For millennials (those born from 1981-2000), work-life balance can be especially elusive because they tend to be at the lowest rungs of their organizations. They're often still at the point in their careers where they're told they have to "pay their dues," which is often understood to mean working long, often thankless hours with little job security. Due to the combination of job insecurity (a lesson that was ingrained particularly deeply into the minds of those millennials who entered the workforce during the global financial crises of the late 2000s) and their lack of seniority at work, millennials are particularly susceptible to poor work-life balance.

7 ways to set boundaries around work.

1. Define your own sense of what work-life balance means

Before you can set boundaries around work, you need to define what work-life balance means to you. The exact definition of work-life balance is likely to be a little different for everyone. For some people, it may be about physical time spent at work. For others, it may be more about time spent working outside work. And for yet others, it may be about something else altogether, such as on-call hours each month. In HerMoney, Julie Cohen, a career and leadership coach, suggests figuring out what you need to feel that your life is in balance and then prioritizing those needs in order to achieve the right work-life balance for yourself.

2. Set "off" hours for yourself.

Regardless of how busy you are, you can always find time to pursue the activities that you need to recharge yourself. As with the definition of work-life balance, this is likely to look different for each person. For some people, it may mean no work emails at home. For others, it may mean no work phones at the dinner table so everyone can be present for family dinners. And for others still, it may mean not working on weekends. The trick here is to figure out what's workable with the demands of your job and configuring your "off" hours in such a way as to not interfere with your ability to meet your work obligations.

3. Participate in leisure activities that improve your on-the-job performance.

Research published in Reviews in the Neurosciences has shown that participating in certain types of leisure activities — such as strenuous physical activity and creative endeavors like writing and playing music — improves on-the-job performance for executives and scientists. You can apply these findings to your own life by participating in leisure activities that reinvigorate your mind, allow you to stretch your creativity and unwind so you can return to your job with a refreshed outlook.

4. Be strict about taking time for yourself.

When things get busy at work, it can be tempting to skip taking time off to tend to your own needs. However, this is a mistake. Refusing to compromise your personal priorities may, in fact, earn you more respect from your colleagues. As evidence of this, consider Ernst & Young CEO Mark  Weinberger: after a meeting in China, Weinberger skipped sightseeing with coworkers in order to take his daughter to her driving test. Although no one remembered the speech he gave at the meeting, they did remember the care and attention he gave to his family.

5. Don't get caught up in competing over being busy.

Some workplaces place an unreasonable (and pointless) emphasis on "face time" or maintaining the appearance of busyness even if you're not actually busy. Don't allow yourself to get sucked into this trap. As long as you're meeting your work obligations and impressing your boss, you don't need to stay late for the sake of staying late. 

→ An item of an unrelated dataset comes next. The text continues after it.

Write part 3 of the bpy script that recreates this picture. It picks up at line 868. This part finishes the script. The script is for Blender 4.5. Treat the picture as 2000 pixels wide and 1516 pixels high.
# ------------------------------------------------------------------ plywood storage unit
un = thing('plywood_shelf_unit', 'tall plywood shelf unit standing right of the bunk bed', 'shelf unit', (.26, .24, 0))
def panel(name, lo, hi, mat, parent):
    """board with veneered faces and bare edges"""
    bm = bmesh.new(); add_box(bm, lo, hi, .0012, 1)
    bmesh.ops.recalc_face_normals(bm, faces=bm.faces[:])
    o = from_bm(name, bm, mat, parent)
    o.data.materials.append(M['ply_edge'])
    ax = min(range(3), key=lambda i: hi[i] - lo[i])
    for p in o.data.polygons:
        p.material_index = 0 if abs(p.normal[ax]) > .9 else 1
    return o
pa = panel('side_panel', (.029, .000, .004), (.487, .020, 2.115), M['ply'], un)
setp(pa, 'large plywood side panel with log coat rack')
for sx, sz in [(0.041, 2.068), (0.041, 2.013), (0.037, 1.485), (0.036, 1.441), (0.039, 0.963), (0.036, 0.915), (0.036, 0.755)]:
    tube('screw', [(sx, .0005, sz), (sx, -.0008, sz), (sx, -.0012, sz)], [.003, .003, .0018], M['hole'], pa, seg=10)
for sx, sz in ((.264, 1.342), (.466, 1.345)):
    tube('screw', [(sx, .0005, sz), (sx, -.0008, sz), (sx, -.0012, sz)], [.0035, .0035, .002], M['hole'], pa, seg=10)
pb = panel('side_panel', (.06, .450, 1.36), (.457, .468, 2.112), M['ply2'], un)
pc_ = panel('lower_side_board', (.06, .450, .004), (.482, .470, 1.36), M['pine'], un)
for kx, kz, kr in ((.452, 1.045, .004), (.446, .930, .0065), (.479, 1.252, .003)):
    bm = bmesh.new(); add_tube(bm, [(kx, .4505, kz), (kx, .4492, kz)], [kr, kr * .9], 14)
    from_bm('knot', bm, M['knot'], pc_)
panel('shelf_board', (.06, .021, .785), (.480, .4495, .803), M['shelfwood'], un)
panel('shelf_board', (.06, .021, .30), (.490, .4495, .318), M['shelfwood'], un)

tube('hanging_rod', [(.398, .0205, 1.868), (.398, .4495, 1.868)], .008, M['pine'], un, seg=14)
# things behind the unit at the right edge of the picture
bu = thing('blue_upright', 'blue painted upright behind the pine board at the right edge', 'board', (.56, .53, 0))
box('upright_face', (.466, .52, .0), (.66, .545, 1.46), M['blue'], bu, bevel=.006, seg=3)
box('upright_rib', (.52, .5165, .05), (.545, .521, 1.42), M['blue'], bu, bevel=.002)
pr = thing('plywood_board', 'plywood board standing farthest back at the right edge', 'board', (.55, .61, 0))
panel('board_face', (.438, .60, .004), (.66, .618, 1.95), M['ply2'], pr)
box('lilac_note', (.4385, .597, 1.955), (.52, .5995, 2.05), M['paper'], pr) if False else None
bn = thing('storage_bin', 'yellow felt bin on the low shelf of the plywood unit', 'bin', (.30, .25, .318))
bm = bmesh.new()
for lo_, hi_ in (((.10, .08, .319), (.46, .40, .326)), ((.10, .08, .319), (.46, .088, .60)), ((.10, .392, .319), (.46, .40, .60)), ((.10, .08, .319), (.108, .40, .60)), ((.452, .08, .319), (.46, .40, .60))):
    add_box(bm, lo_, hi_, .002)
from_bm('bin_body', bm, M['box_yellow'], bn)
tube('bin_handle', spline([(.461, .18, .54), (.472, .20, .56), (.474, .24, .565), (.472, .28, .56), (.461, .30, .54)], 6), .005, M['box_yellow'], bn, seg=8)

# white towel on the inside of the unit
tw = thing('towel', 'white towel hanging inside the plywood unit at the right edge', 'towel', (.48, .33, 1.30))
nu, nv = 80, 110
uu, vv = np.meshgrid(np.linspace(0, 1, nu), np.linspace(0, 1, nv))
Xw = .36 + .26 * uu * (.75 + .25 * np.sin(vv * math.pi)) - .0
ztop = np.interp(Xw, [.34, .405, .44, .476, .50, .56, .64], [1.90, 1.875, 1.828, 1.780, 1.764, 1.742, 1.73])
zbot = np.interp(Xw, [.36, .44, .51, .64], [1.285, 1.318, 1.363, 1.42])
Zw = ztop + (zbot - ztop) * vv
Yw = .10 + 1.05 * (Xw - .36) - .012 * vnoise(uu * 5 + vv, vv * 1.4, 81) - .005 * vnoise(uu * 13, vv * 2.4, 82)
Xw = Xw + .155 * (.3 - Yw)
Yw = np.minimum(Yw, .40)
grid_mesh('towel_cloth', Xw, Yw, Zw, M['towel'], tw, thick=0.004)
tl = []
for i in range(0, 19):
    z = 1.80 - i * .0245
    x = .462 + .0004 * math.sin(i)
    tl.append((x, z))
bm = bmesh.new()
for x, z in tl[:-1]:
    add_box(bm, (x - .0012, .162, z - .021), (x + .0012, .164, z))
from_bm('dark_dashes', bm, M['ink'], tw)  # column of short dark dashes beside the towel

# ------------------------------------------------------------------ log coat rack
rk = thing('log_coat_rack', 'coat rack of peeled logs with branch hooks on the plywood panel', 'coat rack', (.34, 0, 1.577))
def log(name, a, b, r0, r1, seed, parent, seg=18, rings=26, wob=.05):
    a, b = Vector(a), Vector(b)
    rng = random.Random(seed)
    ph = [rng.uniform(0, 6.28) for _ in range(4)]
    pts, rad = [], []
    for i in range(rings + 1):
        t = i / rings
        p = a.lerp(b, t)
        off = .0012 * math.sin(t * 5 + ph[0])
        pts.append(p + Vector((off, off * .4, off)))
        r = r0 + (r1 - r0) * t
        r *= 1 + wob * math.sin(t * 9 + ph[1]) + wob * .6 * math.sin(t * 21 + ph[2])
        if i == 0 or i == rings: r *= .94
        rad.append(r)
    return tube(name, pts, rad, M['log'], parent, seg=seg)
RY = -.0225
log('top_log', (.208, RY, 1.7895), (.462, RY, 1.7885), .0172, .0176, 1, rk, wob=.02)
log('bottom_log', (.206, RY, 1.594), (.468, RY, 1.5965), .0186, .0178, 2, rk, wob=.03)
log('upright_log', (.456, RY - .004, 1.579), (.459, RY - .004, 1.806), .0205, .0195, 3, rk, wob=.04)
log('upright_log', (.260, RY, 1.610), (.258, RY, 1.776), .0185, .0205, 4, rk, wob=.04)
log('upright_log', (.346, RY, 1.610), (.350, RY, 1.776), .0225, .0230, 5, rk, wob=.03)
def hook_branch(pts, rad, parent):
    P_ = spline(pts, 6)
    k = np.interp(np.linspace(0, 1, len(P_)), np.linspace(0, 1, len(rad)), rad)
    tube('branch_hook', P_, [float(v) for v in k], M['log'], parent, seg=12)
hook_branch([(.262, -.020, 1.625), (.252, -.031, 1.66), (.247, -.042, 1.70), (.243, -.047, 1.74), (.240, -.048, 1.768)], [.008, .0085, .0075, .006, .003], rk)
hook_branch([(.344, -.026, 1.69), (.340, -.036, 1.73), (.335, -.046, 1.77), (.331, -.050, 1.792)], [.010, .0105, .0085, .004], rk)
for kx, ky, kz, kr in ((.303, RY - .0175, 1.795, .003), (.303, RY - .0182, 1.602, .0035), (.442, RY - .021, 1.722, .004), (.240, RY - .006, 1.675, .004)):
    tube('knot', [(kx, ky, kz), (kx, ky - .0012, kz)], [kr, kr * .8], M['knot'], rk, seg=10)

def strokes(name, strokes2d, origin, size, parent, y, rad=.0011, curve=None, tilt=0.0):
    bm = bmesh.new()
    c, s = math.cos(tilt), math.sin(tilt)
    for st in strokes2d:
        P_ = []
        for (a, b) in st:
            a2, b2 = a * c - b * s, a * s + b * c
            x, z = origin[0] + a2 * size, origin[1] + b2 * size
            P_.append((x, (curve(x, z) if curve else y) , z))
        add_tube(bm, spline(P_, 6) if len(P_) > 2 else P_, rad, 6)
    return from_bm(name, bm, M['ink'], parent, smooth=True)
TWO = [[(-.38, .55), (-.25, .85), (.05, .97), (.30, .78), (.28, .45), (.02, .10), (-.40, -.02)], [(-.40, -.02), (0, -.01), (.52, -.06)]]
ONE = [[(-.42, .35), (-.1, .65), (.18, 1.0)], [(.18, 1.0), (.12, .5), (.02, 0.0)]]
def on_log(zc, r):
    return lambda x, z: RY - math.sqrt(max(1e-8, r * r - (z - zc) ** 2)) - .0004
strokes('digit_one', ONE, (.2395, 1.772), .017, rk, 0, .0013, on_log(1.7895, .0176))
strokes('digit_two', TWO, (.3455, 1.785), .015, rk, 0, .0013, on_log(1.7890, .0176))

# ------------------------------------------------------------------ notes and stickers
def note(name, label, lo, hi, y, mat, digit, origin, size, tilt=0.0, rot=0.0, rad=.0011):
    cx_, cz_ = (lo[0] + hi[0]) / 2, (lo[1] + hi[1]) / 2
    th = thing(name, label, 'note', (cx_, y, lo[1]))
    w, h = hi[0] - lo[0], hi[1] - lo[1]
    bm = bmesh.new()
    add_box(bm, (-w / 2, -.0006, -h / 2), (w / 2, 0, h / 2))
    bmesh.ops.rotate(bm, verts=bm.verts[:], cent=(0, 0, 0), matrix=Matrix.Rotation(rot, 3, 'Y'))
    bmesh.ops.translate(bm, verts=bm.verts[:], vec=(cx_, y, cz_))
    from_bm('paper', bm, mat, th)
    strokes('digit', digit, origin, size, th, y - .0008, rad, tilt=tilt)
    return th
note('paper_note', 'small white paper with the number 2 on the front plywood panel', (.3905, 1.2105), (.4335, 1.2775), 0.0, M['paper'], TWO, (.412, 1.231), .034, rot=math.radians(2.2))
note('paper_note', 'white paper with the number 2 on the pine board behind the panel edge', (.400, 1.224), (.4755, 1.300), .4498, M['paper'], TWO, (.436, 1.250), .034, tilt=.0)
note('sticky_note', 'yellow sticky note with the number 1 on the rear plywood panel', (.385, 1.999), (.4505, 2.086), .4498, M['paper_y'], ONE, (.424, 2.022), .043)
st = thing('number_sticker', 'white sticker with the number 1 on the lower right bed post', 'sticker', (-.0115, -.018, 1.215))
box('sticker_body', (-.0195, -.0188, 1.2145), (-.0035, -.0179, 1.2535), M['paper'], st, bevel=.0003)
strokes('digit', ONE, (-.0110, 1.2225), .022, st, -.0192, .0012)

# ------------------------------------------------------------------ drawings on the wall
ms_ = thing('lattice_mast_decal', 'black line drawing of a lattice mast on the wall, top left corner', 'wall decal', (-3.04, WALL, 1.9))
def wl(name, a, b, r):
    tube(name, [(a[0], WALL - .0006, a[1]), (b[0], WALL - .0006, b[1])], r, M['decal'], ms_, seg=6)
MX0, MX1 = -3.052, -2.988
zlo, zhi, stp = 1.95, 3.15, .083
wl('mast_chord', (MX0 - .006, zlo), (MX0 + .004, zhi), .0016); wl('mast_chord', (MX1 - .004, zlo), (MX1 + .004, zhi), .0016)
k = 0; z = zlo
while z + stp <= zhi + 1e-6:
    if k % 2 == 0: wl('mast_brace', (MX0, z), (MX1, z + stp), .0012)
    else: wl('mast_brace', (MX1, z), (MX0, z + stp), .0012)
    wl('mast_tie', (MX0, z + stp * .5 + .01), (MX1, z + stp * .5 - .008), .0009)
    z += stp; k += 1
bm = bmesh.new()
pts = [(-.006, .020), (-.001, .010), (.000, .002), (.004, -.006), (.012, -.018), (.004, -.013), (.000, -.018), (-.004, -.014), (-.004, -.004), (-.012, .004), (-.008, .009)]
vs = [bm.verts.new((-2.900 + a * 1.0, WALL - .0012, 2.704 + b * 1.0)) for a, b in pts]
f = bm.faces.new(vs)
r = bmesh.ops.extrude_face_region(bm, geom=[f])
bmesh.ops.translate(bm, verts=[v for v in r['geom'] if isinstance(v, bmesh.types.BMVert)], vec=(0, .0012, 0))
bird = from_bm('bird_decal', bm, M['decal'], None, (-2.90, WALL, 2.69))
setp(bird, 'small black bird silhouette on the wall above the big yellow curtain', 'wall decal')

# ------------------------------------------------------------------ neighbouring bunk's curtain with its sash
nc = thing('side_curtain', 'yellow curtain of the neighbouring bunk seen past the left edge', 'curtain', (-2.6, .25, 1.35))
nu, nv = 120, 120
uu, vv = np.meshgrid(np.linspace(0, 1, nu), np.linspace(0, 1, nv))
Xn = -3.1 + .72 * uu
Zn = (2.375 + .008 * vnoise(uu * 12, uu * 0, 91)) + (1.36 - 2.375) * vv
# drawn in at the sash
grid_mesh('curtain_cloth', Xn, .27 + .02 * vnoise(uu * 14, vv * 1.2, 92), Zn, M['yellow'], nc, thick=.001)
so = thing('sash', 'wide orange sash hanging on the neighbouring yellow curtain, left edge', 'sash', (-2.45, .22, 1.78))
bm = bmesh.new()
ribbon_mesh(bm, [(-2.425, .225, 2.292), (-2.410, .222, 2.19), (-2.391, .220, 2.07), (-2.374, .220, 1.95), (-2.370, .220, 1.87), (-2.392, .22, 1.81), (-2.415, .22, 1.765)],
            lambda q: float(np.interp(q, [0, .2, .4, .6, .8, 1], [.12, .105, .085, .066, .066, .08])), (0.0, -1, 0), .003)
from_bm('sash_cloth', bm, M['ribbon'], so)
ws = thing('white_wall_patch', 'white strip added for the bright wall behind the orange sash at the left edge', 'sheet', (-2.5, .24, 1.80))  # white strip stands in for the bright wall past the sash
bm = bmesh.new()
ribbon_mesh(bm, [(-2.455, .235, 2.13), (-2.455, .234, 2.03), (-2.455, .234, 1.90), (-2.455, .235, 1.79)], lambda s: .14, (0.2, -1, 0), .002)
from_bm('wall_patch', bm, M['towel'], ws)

6. Work smart to maximize your day.

Being highly efficient during your normal workday is one of the best ways to ensure a good work-life balance. The more work you get done during normal working hours, the less you'll be tempted — or required — to work after hours.

7. Prioritize your time and to-dos.

The busier you are, the more disciplined you have to be about your time. To achieve this, prioritizing your tasks and making effective use of task prioritization to tackle high-value tasks first will maximize the return you get on your work. As a starting point, organize your tasks into four categories: 1) urgent and important, 2) important but not urgent, 3) urgent but not important and 4) neither urgent nor important. Work in descending order, and move tasks into new categories as needed.
Armed with these tips, as well as a healthy appreciation for the importance of work-life balance, you're now set to enjoy some well-deserved time away from your work. You — and those who care about you — will be better off for it.